* [LISTED ENTRIES]:
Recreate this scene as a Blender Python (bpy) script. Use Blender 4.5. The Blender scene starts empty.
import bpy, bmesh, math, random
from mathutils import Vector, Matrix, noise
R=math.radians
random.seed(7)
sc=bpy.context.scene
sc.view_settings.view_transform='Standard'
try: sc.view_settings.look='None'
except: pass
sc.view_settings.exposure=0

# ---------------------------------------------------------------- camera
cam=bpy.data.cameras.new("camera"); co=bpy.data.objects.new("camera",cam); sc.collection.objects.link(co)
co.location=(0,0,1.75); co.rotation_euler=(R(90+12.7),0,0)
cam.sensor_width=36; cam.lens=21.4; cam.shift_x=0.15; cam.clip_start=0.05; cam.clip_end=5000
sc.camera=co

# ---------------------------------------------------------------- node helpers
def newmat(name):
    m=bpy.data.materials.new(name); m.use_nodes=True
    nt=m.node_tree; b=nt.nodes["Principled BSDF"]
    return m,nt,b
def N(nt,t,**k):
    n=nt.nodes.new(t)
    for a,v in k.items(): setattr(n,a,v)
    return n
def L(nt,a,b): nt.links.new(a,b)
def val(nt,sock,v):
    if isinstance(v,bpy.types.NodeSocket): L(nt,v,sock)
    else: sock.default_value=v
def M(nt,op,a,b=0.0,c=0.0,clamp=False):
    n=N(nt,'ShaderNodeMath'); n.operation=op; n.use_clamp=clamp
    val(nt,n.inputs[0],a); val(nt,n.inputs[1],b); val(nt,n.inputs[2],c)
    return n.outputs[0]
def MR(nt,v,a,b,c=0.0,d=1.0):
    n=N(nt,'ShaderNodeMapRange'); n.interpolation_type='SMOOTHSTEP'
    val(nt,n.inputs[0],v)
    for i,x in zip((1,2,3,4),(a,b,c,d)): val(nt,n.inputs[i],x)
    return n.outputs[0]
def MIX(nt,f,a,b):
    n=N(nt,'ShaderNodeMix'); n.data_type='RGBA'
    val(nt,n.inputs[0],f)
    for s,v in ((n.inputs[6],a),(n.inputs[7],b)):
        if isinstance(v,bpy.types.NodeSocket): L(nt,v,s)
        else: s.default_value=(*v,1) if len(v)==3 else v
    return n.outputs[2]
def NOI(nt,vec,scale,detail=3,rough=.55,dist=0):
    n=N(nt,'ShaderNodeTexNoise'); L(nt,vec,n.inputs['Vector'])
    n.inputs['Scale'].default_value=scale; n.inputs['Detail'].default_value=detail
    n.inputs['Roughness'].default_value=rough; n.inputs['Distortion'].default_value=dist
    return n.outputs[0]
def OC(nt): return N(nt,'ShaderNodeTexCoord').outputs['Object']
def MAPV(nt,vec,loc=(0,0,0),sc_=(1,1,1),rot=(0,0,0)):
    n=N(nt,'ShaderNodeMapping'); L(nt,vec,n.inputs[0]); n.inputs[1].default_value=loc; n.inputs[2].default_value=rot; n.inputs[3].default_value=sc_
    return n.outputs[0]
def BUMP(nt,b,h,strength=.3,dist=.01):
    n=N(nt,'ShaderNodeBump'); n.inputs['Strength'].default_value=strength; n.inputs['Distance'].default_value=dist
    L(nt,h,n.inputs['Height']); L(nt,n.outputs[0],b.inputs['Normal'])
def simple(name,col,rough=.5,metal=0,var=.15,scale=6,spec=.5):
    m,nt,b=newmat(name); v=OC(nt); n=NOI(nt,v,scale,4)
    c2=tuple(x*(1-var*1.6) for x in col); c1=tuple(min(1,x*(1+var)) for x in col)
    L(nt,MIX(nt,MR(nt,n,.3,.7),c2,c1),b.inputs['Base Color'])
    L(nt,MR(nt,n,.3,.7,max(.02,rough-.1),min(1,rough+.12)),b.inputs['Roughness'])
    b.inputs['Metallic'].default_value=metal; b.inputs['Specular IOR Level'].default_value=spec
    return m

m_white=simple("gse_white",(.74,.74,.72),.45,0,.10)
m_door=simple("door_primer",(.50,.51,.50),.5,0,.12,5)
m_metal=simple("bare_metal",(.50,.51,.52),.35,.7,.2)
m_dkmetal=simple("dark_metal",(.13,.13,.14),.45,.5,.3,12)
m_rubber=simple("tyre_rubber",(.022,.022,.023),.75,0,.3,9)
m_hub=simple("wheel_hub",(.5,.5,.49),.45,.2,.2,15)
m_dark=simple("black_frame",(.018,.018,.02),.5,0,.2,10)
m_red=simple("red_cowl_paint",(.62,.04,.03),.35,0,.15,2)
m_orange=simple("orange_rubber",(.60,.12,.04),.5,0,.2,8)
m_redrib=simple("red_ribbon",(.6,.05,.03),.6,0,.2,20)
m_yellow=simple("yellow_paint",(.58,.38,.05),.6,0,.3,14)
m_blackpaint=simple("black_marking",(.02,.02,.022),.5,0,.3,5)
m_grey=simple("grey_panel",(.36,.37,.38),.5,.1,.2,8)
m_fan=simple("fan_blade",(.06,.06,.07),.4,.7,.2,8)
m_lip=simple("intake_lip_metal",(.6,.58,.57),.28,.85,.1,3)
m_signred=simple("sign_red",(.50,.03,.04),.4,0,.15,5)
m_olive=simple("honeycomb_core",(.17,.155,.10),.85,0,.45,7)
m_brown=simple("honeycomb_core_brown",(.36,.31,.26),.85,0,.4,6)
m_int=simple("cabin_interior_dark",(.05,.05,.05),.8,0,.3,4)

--

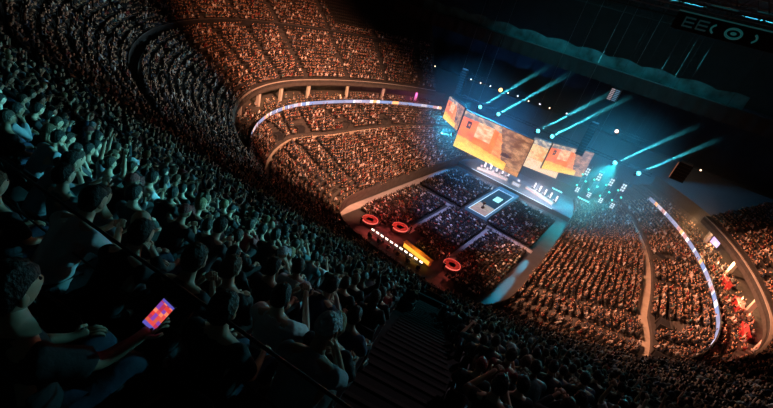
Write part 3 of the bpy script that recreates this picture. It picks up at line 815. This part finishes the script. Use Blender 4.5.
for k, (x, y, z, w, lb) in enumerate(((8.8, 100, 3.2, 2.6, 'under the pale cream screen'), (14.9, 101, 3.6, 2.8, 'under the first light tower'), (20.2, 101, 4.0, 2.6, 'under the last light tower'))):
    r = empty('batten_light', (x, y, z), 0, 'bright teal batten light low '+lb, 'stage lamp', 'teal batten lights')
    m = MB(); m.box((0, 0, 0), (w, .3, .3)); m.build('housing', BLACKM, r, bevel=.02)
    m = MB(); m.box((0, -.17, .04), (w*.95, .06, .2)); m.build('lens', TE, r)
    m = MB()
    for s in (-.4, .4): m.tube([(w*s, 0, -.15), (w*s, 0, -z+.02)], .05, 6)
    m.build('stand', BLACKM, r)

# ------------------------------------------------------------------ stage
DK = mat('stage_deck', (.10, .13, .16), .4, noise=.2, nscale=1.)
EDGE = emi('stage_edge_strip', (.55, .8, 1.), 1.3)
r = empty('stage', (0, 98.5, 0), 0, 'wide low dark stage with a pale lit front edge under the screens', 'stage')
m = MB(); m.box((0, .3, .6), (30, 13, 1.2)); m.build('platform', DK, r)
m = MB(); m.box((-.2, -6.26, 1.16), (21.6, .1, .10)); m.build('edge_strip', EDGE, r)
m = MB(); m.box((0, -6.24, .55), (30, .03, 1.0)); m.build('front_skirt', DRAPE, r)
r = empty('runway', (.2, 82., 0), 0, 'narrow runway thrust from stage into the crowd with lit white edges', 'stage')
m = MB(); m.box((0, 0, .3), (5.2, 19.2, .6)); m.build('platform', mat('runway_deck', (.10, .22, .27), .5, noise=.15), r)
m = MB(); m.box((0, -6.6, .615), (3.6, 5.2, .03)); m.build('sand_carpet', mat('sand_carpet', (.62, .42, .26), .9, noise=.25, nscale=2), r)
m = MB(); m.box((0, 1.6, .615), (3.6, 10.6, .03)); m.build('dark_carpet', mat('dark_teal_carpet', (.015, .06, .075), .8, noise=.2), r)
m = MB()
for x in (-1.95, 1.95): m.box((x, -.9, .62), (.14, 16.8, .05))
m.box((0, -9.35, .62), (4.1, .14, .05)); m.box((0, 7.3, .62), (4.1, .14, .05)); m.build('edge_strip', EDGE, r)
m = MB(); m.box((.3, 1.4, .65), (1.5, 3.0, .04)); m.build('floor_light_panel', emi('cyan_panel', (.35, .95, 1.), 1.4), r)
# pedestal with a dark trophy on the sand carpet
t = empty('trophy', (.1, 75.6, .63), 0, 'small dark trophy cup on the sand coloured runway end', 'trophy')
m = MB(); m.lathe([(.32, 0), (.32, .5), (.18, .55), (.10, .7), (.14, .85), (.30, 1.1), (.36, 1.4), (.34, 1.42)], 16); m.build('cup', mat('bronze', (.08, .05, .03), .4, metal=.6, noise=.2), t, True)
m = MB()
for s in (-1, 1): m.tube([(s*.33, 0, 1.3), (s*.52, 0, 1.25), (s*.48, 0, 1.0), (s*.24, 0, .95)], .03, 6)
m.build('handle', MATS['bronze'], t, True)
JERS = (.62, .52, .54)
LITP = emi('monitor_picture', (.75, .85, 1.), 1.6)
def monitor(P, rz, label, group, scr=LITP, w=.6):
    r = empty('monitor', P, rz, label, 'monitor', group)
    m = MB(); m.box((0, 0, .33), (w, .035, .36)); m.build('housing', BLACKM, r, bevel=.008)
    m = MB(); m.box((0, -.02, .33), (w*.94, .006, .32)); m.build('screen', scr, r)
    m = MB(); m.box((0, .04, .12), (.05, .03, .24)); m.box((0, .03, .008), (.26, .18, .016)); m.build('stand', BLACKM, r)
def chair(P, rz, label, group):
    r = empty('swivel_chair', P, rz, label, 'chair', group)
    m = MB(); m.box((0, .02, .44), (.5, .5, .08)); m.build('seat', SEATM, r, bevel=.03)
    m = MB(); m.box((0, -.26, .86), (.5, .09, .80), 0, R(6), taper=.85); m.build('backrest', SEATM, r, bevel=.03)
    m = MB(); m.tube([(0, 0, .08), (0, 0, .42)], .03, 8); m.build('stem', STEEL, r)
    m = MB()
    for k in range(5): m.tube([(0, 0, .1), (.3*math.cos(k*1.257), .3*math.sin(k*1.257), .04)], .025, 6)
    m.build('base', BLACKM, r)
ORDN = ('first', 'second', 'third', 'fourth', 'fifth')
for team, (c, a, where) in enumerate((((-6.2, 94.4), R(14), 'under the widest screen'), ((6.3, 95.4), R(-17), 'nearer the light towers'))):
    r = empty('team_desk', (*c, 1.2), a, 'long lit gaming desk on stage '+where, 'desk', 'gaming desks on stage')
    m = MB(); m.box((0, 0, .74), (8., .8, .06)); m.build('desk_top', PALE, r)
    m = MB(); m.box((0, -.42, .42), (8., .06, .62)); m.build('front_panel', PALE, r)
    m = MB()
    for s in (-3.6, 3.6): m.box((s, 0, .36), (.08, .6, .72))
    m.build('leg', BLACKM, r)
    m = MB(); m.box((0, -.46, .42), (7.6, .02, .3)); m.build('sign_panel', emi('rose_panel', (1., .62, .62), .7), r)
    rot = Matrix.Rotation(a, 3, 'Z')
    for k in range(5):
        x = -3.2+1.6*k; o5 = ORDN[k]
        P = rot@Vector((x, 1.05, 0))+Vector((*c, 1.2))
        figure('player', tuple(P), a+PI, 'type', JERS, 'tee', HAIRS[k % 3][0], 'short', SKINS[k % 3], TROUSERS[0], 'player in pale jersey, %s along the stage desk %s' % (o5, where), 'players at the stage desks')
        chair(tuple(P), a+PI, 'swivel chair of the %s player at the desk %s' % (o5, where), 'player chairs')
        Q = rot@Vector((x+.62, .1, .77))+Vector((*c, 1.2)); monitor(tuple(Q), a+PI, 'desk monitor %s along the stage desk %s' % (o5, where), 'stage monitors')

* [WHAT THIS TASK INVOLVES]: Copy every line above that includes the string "Blender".

* [ANSWER TO THE PROBLEM]:
Recreate this scene as a Blender Python (bpy) script. Use Blender 4.5. The Blender scene starts empty.
Write part 3 of the bpy script that recreates this picture. It picks up at line 815. This part finishes the script. Use Blender 4.5.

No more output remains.